Üstelik yürüyüşünde yer alan vekillerin bazılarının dokunulmazlığı bizzat CHP’nin de destek verdiği anayasa değişikliği ile kaldırılmışken ve bu HDP’liler teröre yardım ve yataklıktan yargılanıyorken.

Bu çelişkiyi Kılıçdaroğlu tercih etmedi aslında, geçmişte kurduğu ittifaklar bugün Kılıçdaroğlu’nun karşısına ağır yükler olarak çıkıyor.

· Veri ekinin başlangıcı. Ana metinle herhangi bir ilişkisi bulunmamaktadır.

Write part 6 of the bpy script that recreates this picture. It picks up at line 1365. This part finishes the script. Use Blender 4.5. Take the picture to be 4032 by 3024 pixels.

CHP ve Kılıçdaroğlu’nun zorunlu olarak içine düştüğü her çelişki ileride daha büyük çelişkiler doğuruyor. 2019 yaklaşıyor ve iddiası olan her siyasi aktörün hedefi yüzde 51. Kılıçdaroğlu da bunun farkında ve o nedenle muhafazakarlardan, milliyetçilerden oy almak zorunluluğundan bahsediyor.

Büyük çelişki ise tam da burada; 16 Nisan referandumunda çeşitli gerekçelerle hayır oyu vermiş muhafazakarlar ve milliyetçiler, 2019 seçimlerinde Recep Tayyip Erdoğan’ın başını çektiği yerli ve milli siyasetin karşısında, CHP’li, HDP’li, PKK’lı, DHKP-C’li, FETÖ’lü bloğun yanında yer alır mı?

Hem yüzde 51’lik makul çoğunluğa hitap etmeyi hedefleyip hem de HDP ile iş tutmak mümkün mü?